Une promesse cosmétique, selon des experts, pour qui le chef de l'armée a réussi, grâce à l'accord de dimanche, à consacrer sa mainmise sur la transition, tout en satisfaisant la communauté internationale.

Plusieurs pays saluent l'accord

La Troïka - les États-Unis, le Royaume-Uni et la Norvège - à la manœuvre sur le dossier soudanais, l'Union africaine, l'Union européenne ainsi que d'autres pays occidentaux ont salué l'accord, tout comme l'Égypte et l'Arabie saoudite, deux alliés arabes de l'armée soudanaise.

Le chef de la diplomatie américaine Antony Blinken s'est entretenu avec le chef de l'armée soudanaise et le Premier ministre civil Abdallah Hamdok pour réclamer toutefois davantage de "progrès" afin de relancer la transition démocratique après leur accord controversé.

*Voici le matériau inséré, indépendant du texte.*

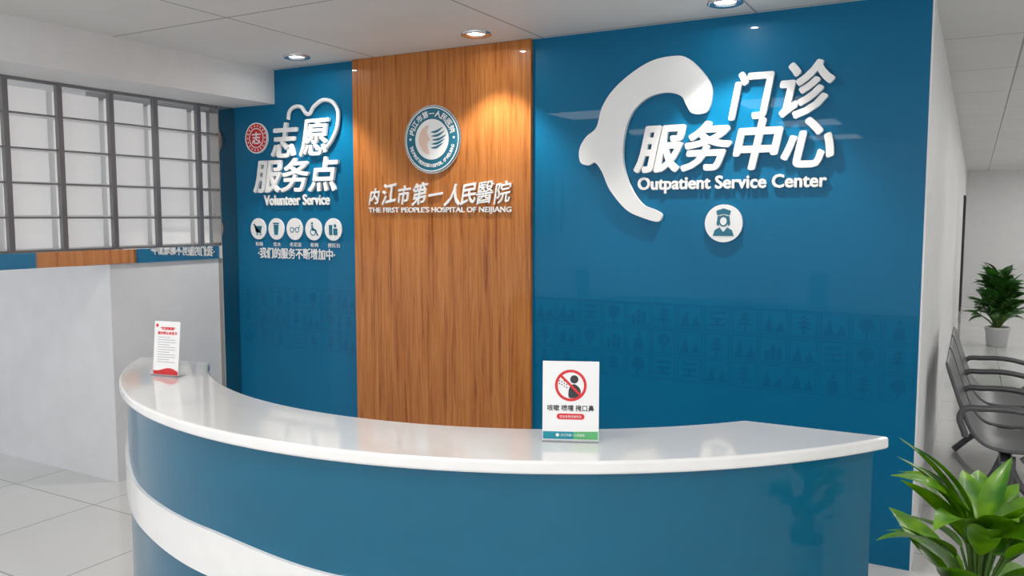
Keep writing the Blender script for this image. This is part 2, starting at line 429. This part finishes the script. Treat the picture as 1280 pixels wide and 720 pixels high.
TOP=[(215,.81),(226,.79),(246,.715),(262,.712),(280,.67),(305,.58),(330,.54)]
BOT=[(215,.65),(228,.63),(246,.575),(262,.56),(280,.50),(305,.40),(330,.35)]
for i in range(N+1):
    a=216.8+(329-216.8)*i/N
    zt,zb=lerp_tab(a,TOP),lerp_tab(a,BOT);r=math.radians(a)
    for R_,z in ((1.904,zb),(1.918,zb),(1.918,zt),(1.904,zt)):
        v.append((CX+R_*math.cos(r),CY+R_*math.sin(r),z))
for i in range(N):
    p=4*i;q=p+4
    for j in range(4): f.append((p+j,p+(j+1)%4,q+(j+1)%4,q+j))
f+=[(0,1,2,3),(4*N,4*N+3,4*N+2,4*N+1)]
mesh_obj("white_band",v,f,M_stone,ct)

# ------------------------------------------------------------------ desk signs
def desk_sign(name,p0,p1,h,lean):
    dx,dy=p1[0]-p0[0],p1[1]-p0[1]
    e=empty(name,(p0[0],p0[1],1.0505),(math.radians(lean),0,math.atan2(dy,dx)))
    return e,math.hypot(dx,dy)
e1,w=desk_sign("etiquette_desk_sign",(-1.075,2.10),(-.925,2.165),.235,-4)
h=.235
box("panel",0,w,0,.004,.004,h,M_paper,e1,.001)
box("foot",0,w,-.012,.045,0,.005,M_acryl,e1)
ring("ban_ring",w/2,h*.70,.046,.038,-.0006,0,M_red,e1,40)
xz_poly("head_a",circ(w/2+.010,h*.70+.018,.012,n=20),-.0004,0,M_black,e1)
xz_poly("body_a",smooth_closed([(w/2-.006,h*.70-.034),(w/2-.004,h*.70-.006),(w/2+.010,h*.70+.004),(w/2+.026,h*.70-.008),(w/2+.028,h*.70-.026),(w/2+.012,h*.70-.036)],3),-.0004,0,M_black,e1)
for i in range(4):
    for j in range(3-(i//2)):
        xz_poly("drop_%d_%d"%(i,j),circ(w/2-.012-.007*i,h*.70+.010-j*.008+(i%2)*.003,.002,n=8),-.0004,0,M_black,e1)
xz_poly("ban_slash",[(w/2-.033,h*.70+.027),(w/2-.028,h*.70+.032),(w/2+.033,h*.70-.027),(w/2+.028,h*.70-.032)],-.0010,0,M_red,e1)
text("line_1","咳嗽 喷嚏 掩口鼻",.014,w-.014,h*.38,h*.46,0,M_black,e1,.0004,.0004,resolution=2)
pl=circ(.050,h*.315,.0085,n=16,a0=90,a1=270)+circ(w-.050,h*.315,.0085,n=16,a0=-90,a1=90)
xz_poly("pill",pl,-.0005,0,M_red,e1)
text("pill_text","您也有责任做到位",.05,w-.05,h*.315-.004,h*.315+.004,-.0005,M_paper,e1,.0003)
xz_poly("footer_teal",[(.002,.008),(w*.55,.008),(w*.55,.030),(.002,.030)],-.0004,0,M_teal,e1)
xz_poly("footer_green",[(w*.55,.008),(w-.002,.008),(w-.002,.032),(w*.75,.031),(w*.55,.030)],-.0004,0,M_green,e1)
text("footer_text","内江市第一人民医院",w*.33,w*.75,.016,.024,-.0004,M_paper,e1,.0003)
xz_poly("footer_logo",circ(w*.27,.020,.005,n=14),-.0006,0,M_paper,e1)

e2,w=desk_sign("notice_desk_sign",(-2.945,2.215),(-2.815,2.235),.235,-6)
h=.225
box("panel",0,w,0,.004,.004,h,M_paper,e2,.001)
box("foot",0,w,-.012,.05,0,.005,M_acryl,e2)
text("title_1","“党旗飘飘”",.03,w-.022,h*.84,h*.90,0,M_red,e2,.0004,.0005)
text("title_2","服务群众承诺书",.018,w-.014,h*.755,h*.815,0,M_red,e2,.0004,.0005)
xz_poly("emblem",circ(.014,h*.92,.007,n=14),-.0005,0,M_red,e2)
for i in range(11):
    z=h*(.70-.045*i)
    xz_poly("text_line_%d"%i,[(.02,z),(w-(.02 if i%3 else .05),z),(w-(.02 if i%3 else .05),z+.0028),(.02,z+.0028)],-.0004,0,M_grey,e2)
xz_poly("red_wave",[(.002,.006),(w-.002,.006),(w-.002,.020)]+[(w-.002-(w-.004)*t,.020+.012*t+.010*math.sin(t*5)) for t in [k/14 for k in range(1,15)]],-.0005,0,M_red,e2)

# ------------------------------------------------------------------ downlights
def downlight(x,y,power,angle=95):
    d=empty("downlight",(x,y,CZ))
    ring_v=[];ring_f=[];n=32
    prof=[(.085,0),(.085,-.012),(.075,-.016),(.055,-.006),(.050,-.001)]
    for i in range(n):
        a=2*math.pi*i/n
        for r,z in prof: ring_v.append((r*math.cos(a),r*math.sin(a),z))
    k=len(prof)
    for i in range(n):
        for j in range(k-1):
            a=i*k+j;b=((i+1)%n)*k+j;ring_f.append((a,a+1,b+1,b))
    mesh_obj("trim_ring",ring_v,ring_f,M_rim,d,True)
    mesh_obj("diffuser",[(.052*math.cos(2*math.pi*i/24),.052*math.sin(2*math.pi*i/24),-.003) for i in range(24)],[tuple(range(24))],M_lens,d)
    mesh_obj("bulb",[(.020*math.cos(2*math.pi*i/16),.020*math.sin(2*math.pi*i/16),-.006) for i in range(16)],[tuple(range(16))],M_bulb,d)
    l=bpy.data.lights.new("spot","SPOT");l.energy=power;l.spot_size=math.radians(angle);l.spot_blend=.5;l.shadow_soft_size=.03;l.color=(1,.95,.87)
    lo=bpy.data.objects.new("spot_lamp",l);COL.objects.link(lo);lo.parent=d;lo.location=(0,0,-.02)
    return d
for x in (-3.81,-2.47,-1.08): downlight(x,4.0,52)
def fill_panel(x,y,s=.58):  # panels added out of view to brighten the foyer and corridor
    d=empty("added_fill_panel",(x,y,CZ))
    box("frame",-s/2-.015,s/2+.015,-s/2-.015,s/2+.015,-.010,-.001,M_white,d)
    box("diffuser",-s/2,s/2,-s/2,s/2,-.013,-.0101,M_fill,d)
for x in (-3.4,-1.6,.2,2.0):
    for y in (1.0,-.8,-2.6): fill_panel(x,y)
for y in (7.5,10.5,13.5,16.5,19.0): fill_panel(1.4,y);fill_panel(2.5,y)
fill_panel(1.6,4.4)

# ------------------------------------------------------------------ waiting chairs
bench=empty("waiting_bench",(0.03,0,0))
prof=[(-.15,.90),(-.13,.84),(-.07,.66),(-.02,.52),(.05,.445),(.14,.42),(.28,.425),(.40,.45),(.45,.44),(.47,.40)]
def seat(i,y0,y1):
    v=[];f=[];n=len(prof)
    cols=[(y0,0),(y0+.02,-.006),((y0+y1)/2,-.02),(y1-.02,-.006),(y1,0)]
    for y,dz in cols:
        for (x,z) in prof: v.append((x,y,z+dz))
    for c in range(len(cols)-1):
        for j in range(n-1): f.append((c*n+j,c*n+j+1,(c+1)*n+j+1,(c+1)*n+j))
    o=mesh_obj("seat_shell_%d"%i,v,f,M_chair,bench,True)
    s=o.modifiers.new("s","SOLIDIFY");s.thickness=.022
    b=o.modifiers.new("sub","SUBSURF");b.levels=1;b.render_levels=2
ysb=5.10
for i in range(3):
    a=ysb+i*.62
    seat(i,a+.04,a+.58)
for i in range(4):
    y=ysb+i*.62
    tube("armrest_%d"%i,[(-.03,y,.50),(-.05,y,.64),(.05,y,.665),(.30,y,.655),(.38,y,.62),(.36,y,.50),(.24,y,.40)],.018,M_chair,bench)
box("beam",.14,.20,ysb-.02,ysb+1.9,.34,.39,M_chair,bench,.006)
for i,y in enumerate((ysb+.22,ysb+1.62)):
    tube("leg_back_%d"%i,[(.16,y,.36),(.10,y,.22),(-.02,y,.10),(-.10,y,.015)],.022,M_chair,bench)
    tube("leg_front_%d"%i,[(.18,y,.36),(.24,y,.22),(.36,y,.10),(.46,y,.015)],.022,M_chair,bench)
    tube("leg_post_%d"%i,[(.20,y,.36),(.205,y,.2),(.21,y,.015)],.024,M_chair,bench)

# ------------------------------------------------------------------ plants
def add_leaf(V,F,base,az,elev,L,W,droop,twist=0,fold=.14,nl=9):
    d=Vector((math.cos(az)*math.cos(elev),math.sin(az)*math.cos(elev),math.sin(elev)))
    p=Vector(base);side=Vector((-math.sin(az),math.cos(az),0))
    side=(Matrix.Rotation(twist,3,d)@side)
    o=len(V);e=elev
    for i in range(nl+1):
        t=i/nl
        w=W*(math.sin(math.pi*min(1,t**.8*.97+.03))**.85)*(1-.25*t)
        if i==nl: w=W*.02
        up=side.cross(d).normalized()*-1
        if up.z<0: up=-up
        V.append(tuple(p-side*w*.5+up*w*fold));V.append(tuple(p-side*w*.25+up*w*fold*.35));V.append(tuple(p));V.append(tuple(p+side*w*.25+up*w*fold*.35));V.append(tuple(p+side*w*.5+up*w*fold))
        e=elev-droop*((t+1/nl)**1.3)
        d=Vector((math.cos(az)*math.cos(e),math.sin(az)*math.cos(e),math.sin(e)))
        p=p+d*(L/nl)
    for i in range(nl):
        for j in range(4):
            a=o+i*5+j;F.append((a,a+1,a+6,a+5))
def pot(parent,r,h,m):
    prof=[(0,0),(r*.72,0),(r*.78,h*.05),(r*.95,h*.85),(r,h*.87),(r,h),(r*.9,h),(r*.88,h*.88),(0,h*.88)]
    n=32;v=[];f=[]
    for i in range(n):
        a=2*math.pi*i/n
        for rr,z in prof: v.append((max(rr,.0005)*math.cos(a),max(rr,.0005)*math.sin(a),z))
    k=len(prof)
    for i in range(n):
        for j in range(k-1):
            a=i*k+j;b=((i+1)%n)*k+j;f.append((a,b,b+1,a+1))
    mesh_obj("pot",v,f,m,parent,True)
    mesh_obj("soil",[(r*.87*math.cos(2*math.pi*i/n),r*.87*math.sin(2*math.pi*i/n),h*.90) for i in range(n)],[tuple(range(n))],M_soil,parent)
def broadleaf(name,loc,ph,pr,n,hmin,hmax,L,W,mleaf,spread,seed):
    rnd=random.Random(seed)
    e=empty(name,loc);pot(e,pr,ph,M_pot)
    V=[];F=[]
    for i in range(n):
        az=i*2.399+rnd.uniform(-.3,.3)
        k=rnd.random()
        z=hmin+(hmax-hmin)*k
        el=math.radians(rnd.uniform(10,45)+32*k)
        r=spread*(1-.6*k)*rnd.uniform(.3,1)
        b=(r*math.cos(az),r*math.sin(az),z)
        tube("stem_%d"%i,[(0.02*math.cos(az),.02*math.sin(az),ph*.9),(b[0]*.5,b[1]*.5,(ph+z)*.5),b],.005,M_stem,e,res=4)
        add_leaf(V,F,b,az,el,L*rnd.uniform(.75,1.15),W*rnd.uniform(.8,1.15),rnd.uniform(.4,1.1),rnd.uniform(-.5,.5))
    o=mesh_obj("foliage",V,F,mleaf,e,True)
    s=o.modifiers.new("sub","SUBSURF");s.levels=1;s.render_levels=1
    return e
broadleaf("potted_broadleaf_plant",(.06,3.30,0),.30,.17,46,.34,.63,.33,.13,M_leaf,.17,5)
broadleaf("potted_broadleaf_plant.001",(.85,2.45,0),.34,.18,36,.40,.85,.30,.12,M_leaf,.15,9)
broadleaf("potted_corridor_plant",(.31,12.6,0),.26,.15,170,.38,.95,.22,.14,M_leaf2,.24,5)

# ------------------------------------------------------------------ world & camera
w_=bpy.data.worlds.new("world");scene.world=w_;w_.use_nodes=True
bg=w_.node_tree.nodes["Background"];bg.inputs[0].default_value=(.96,.975,1,1);bg.inputs[1].default_value=1.35
cam=bpy.data.objects.new("camera",bpy.data.cameras.new("camera"));COL.objects.link(cam)
cam.location=(0,0,1.7);cam.data.sensor_width=36;cam.data.lens=29.0
cam.rotation_euler=Euler((math.radians(90-4.88),0,math.radians(29.25)))
cam.data.clip_start=.02
scene.camera=cam
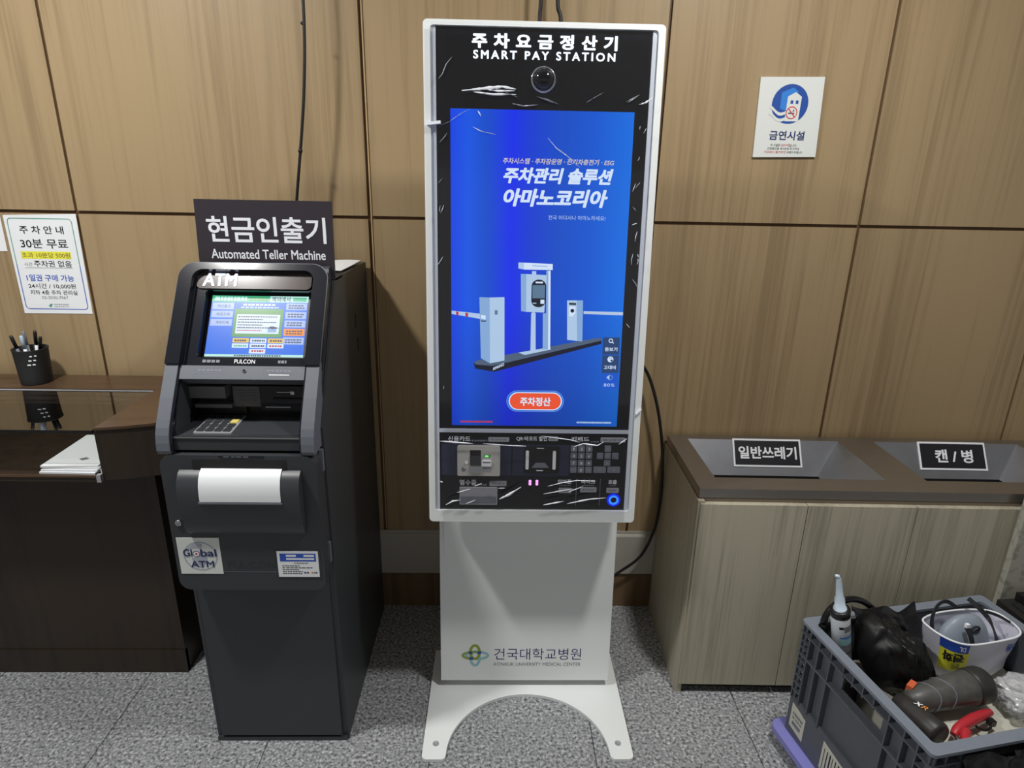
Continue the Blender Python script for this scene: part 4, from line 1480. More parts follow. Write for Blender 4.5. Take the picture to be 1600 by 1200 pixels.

Son "message" était que "nous devons continuer à voir des progrès", le retour au pouvoir du Premier ministre arrêté fin octobre par le général Abdel Fattah al-Burhane étant "un premier pas important" mais "rien de plus", a dit lundi le porte-parole de la diplomatie américaine Ned Price.

Prié de dire si les Etats-Unis étaient prêts à reprendre leur aide financière suspendue lors du coup d'État militaire, il a répondu que cela dépendrait "de ce qui va se passer dans les prochaines heures, les prochains jours et les prochaines semaines"

Volker Perthes, représentant des Nations unies pour le Soudan, s'est lui réjoui de la libération des hommes politiques, mettant toutefois en garde: "Tous les détenus devraient être libérés immédiatement pour que l'accord politique soit pris au sérieux".